For the longest time, the only tool I have used to keep pages out of the Google index was the robots.txt tool. I have to tell you, it works very well. It does keep the live pages on the website from being crawled. Many of these pages will still appear if you type in the "site:yourwebsite.com" command in Google, but those pages haven't actually been crawled. They've been recognized and that's about it. My question is, do those "recognized" pages count against the site at all? That really is the million dollar question. Say you have only one page you'd like returned in the search results on an entire website and you've got ten pages that this page links to. You block all ten pages in the robots.txt file. Will those ten pages be considered thin or anything weird like that? Or will they simply decay and fall out of existence after a while? I would love to know. From my own experience, if those pages are actively linked to, they'll hang around for a while. If they're trapped in a directory and the links to the pages can't be seen once the path to them is blocked in the robots.txt file, they'll generally fall out of the index and all of existence after a few months. It's the actively linked to pages I'm most concerned with.

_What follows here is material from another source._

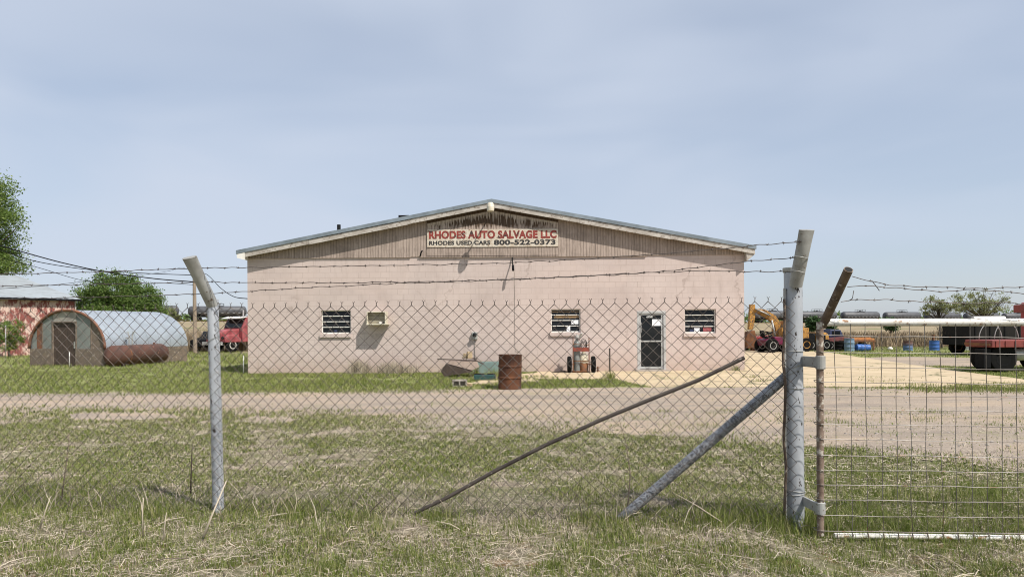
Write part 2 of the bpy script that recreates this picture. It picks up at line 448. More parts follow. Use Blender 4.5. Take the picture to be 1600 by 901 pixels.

I'm running Xenforo software for this forum. There are two sections I'm concerned with. One is the member pages and the other is the attachment pages. For both of these areas, I have the ability to either block them in the robots.txt file (/members/ and /attachments/) or I can block access to these pages via the site permission system. If I use the robots.txt file, Google will crawl the site, see the links, and then not crawl the pages. It'll still make a record of them and show them if I go looking. If I were to block these pages via the permission so, say, those who aren't registered members and who aren't logged in, can't see them, then the pages will still be linked to, but will return a 403 Forbidden status code for whomever accesses them. I don't like the idea of linking to dead pages, but I also don't like the idea of blocking tens of thousands of pages in the robots.txt directory (via those two directories I mentioned above).

If you were to make an educated guess, which option would you say is more SEO friendly?